[A COLONIAL HIDING PLACE.]
In sailing up the Hudson River, about one hundred miles above New York, you will discover on the west side a rather broad estuary, named by the old Dutch settlers, the Katterskill Creek.
This creek flows through a cleft in the mountains, known in the quaint language of the Dutch as the Katterskill Clove.
This clove, nature's pass through the mountains, was well known, and used by the tribes of the Six Nations, and especially by the vindictive, and blood thirsty Mohawks, as an easy trail by which they would descend upon the peace-loving and thrifty Dutch settlers; kill all the men who had not fled for refuge to the strong stone houses which were specially built for defence; capture the women and children, and kill all the live stock.
On the peninsula between the river and the creek, the latter being wide and deep enough to float the magnificent steamers which ply between Albany and New York, stood the colonial mansion to which your attention is called.
This mansion, for it was a splendid structure for those days, and the term would not be a misnomer in these, was built in 1763 by a Madam Dies, a Dutch matron, who afterwards married an English army officer. This man was so infatuated with his Dutch "vrow," and her wealth, that he deserted the colors, and would hide from search parties in the place to be hereinafter described.

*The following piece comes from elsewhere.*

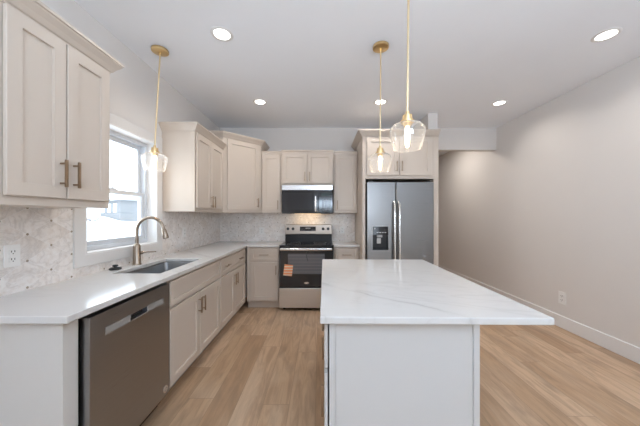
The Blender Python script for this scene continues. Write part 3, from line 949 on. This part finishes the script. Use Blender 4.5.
# --- refrigerator
GX0, GX1, GY = 0.612, 1.500, 3.385
t = thing('refrigerator', 'stainless side-by-side refrigerator with an ice and water dispenser', 'refrigerator', (GX0, GY, 0))
gw = GX1 - GX0
bm = bm_new(); box(bm, 0.004, gw - 0.004, 0.062, YB - 0.03 - GY, 0.02, 1.760); obj('cabinet_body', bm, paint('fridge_side', (0.09, 0.09, 0.09), 0.5), t)
for x in (0.06, gw - 0.06):
    for yy in (0.12, 0.66):
        bm = bm_new(); cyl(bm, (x, yy, 0), (x, yy, 0.022), 0.02, 12); obj('foot', bm, 'black_plastic', t)
bm = bm_new(); box(bm, 0.01, gw - 0.01, 0.02, 0.058, 0.025, 0.095); obj('toe_grille', bm, 'black_plastic', t)
GSP = 0.386
# left door with the dispenser opening
qx0, qx1, qz0, qz1 = 0.072, 0.288, 0.868, 1.190
bm = bm_new()
cells(bm, [0.002, qx0, qx1, GSP - 0.004], [0.105, qz0, qz1, 1.775], lambda i, j: not (i == 1 and j == 1), 0.0, 0.060, (0, 2, 1))
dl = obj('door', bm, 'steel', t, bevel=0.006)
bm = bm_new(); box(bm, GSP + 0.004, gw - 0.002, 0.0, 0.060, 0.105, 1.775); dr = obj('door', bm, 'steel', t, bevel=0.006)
def fhandle(x, par):
    bm = bm_new()
    tube(bm, [(x, -0.002, 0.42), (x, -0.050, 0.46), (x, -0.062, 0.60), (x, -0.062, 1.35), (x, -0.050, 1.48), (x, -0.002, 1.515)], 0.0145, 14)
    obj('handle', bm, 'steel_light', par, smooth=50)
fhandle(GSP - 0.032, dl); fhandle(GSP + 0.032, dr)
bm = bm_new()
cells(bm, [qx0 - 0.012, qx0 + 0.006, qx1 - 0.006, qx1 + 0.012], [qz0 - 0.014, qz0 + 0.006, qz1 - 0.006, qz1 + 0.012], lambda i, j: not (i == 1 and j == 1), -0.006, 0.001, (0, 2, 1))
dsp = obj('dispenser_frame', bm, metal('dispenser_frame_steel', (0.27, 0.265, 0.26), 0.3), dl, bevel=0.002)
bm = bm_new(); box(bm, qx0, qx1, 0.050, 0.058, qz0, qz1); obj('dispenser_niche', bm, 'black_plastic', dsp)
bm = bm_new(); box(bm, qx0 + 0.004, qx1 - 0.004, 0.001, 0.049, qz1 - 0.115, qz1 - 0.004); obj('dispenser_panel', bm, 'bglass', dsp)
bm = bm_new(); box(bm, 0.100, 0.112, -0.001, 0.0008, 1.150, 1.166); obj('indicator', bm, 'plate', dsp)
for k in range(4):
    bm = bm_new(); box(bm, 0.132 + k * 0.034, 0.154 + k * 0.034, -0.001, 0.0008, 1.104, 1.110); obj('button', bm, 'plate', dsp)
bm = bm_new(); box(bm, 0.140, 0.212, 0.020, 0.049, 1.040, 1.078, 0.004); obj('chute', bm, paint('grey_chute', (0.45, 0.45, 0.45), 0.4), dsp)
bm = bm_new(); box(bm, 0.138, 0.192, 0.022, 0.030, 0.958, 1.030, 0.003); obj('paddle', bm, paint('grey_paddle', (0.5, 0.5, 0.5), 0.4), dsp)
bm = bm_new(); box(bm, qx0 + 0.004, qx1 - 0.004, 0.004, 0.049, qz0 + 0.001, qz0 + 0.018, 0.003); obj('drip_tray', bm, 'black_plastic', dsp)
bm = bm_new(); box(bm, gw - 0.125, gw - 0.030, -0.0015, 0.0005, 1.683, 1.691); obj('nameplate', bm, paint('name_plate_grey', (0.22, 0.22, 0.22), 0.4), dr)
for x in (0.03, gw - 0.09):
    bm = bm_new(); box(bm, x, x + 0.06, 0.02, 0.09, 1.7765, 1.792, 0.003); obj('hinge_cover', bm, 'black_plastic', t)

# --- island
RI = math.radians(-0.8)
t = thing('kitchen_island', 'pale painted island cabinet in the middle of the floor', 'island', (0.0, 1.045, 0), RI)
IX0, IX1, IY0, IY1 = 0.036, 0.662, 0.027, 1.355
bm = bm_new(); box(bm, IX0, IX1, IY0 + 0.010, IY1, 0.10, BZ); obj('carcass', bm, 'island', t)
bm = bm_new(); box(bm, IX0, IX0 + 0.026, IY0, IY0 + 0.040, 0.0, BZ, 0.002); obj('corner_post', bm, 'island', t)
bm = bm_new(); box(bm, IX1 - 0.026, IX1, IY0, IY0 + 0.040, 0.0, BZ, 0.002); obj('corner_post', bm, 'island', t)
bm = bm_new(); box(bm, IX0 + 0.0265, IX1 - 0.0265, IY0 + 0.006, IY0 + 0.020, 0.0, BZ); obj('end_panel', bm, 'island', t)
bm = bm_new(); box(bm, IX0 + 0.07, IX1 - 0.001, IY0 + 0.041, IY1 - 0.001, 0.0, 0.099); obj('toe_kick', bm, 'toe', t)
# doors and drawers on the side facing the range run (facing -X): local x -> -Y
def iplace(o):
    o.location = (IX0, 0, 0); o.rotation_euler = (0, 0, -PI / 2)
iw = (IY1 - IY0) / 3
for k in range(3):
    a, b_ = -(IY0 + 0.004 + (k + 1) * iw) + 0.006, -(IY0 + 0.004 + k * iw) - 0.004
    if k == 2: a += 0.006
    d = drawer(t, a, b_, 0.686, 0.866, ((a + b_) / 2,), mat='island', stand=0.009); iplace(d)
    d = door(t, a, b_, 0.118, 0.664, ('r', 0.525), mat='island', stand=0.009); iplace(d)
o = bm_new()
prism(o, [(-0.002, 0), (0.943, 0), (0.948, 1.392), (-0.002, 1.392)], CZ0, CZ1)
bm = o
o = obj('countertop', bm, 'quartz', bevel=0.005)
o.location = (0.0, 1.042, 0); o.rotation_euler = (0, 0, RI)
o['label'] = 'large white veined slab on top of the island'; o['category'] = 'countertop'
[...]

The house was built of the gray sand stone found in that region, and was two stories high, with a capacious cellar, and an immense garret. The walls were nearly three feet thick, set in cement, which became so hard that when the day of destruction came a few years ago, the workmen were unable to tear the walls apart, but had to blow them down with dynamite. One hundred and fifty years had that cement been setting, and it was as hard as the stone itself.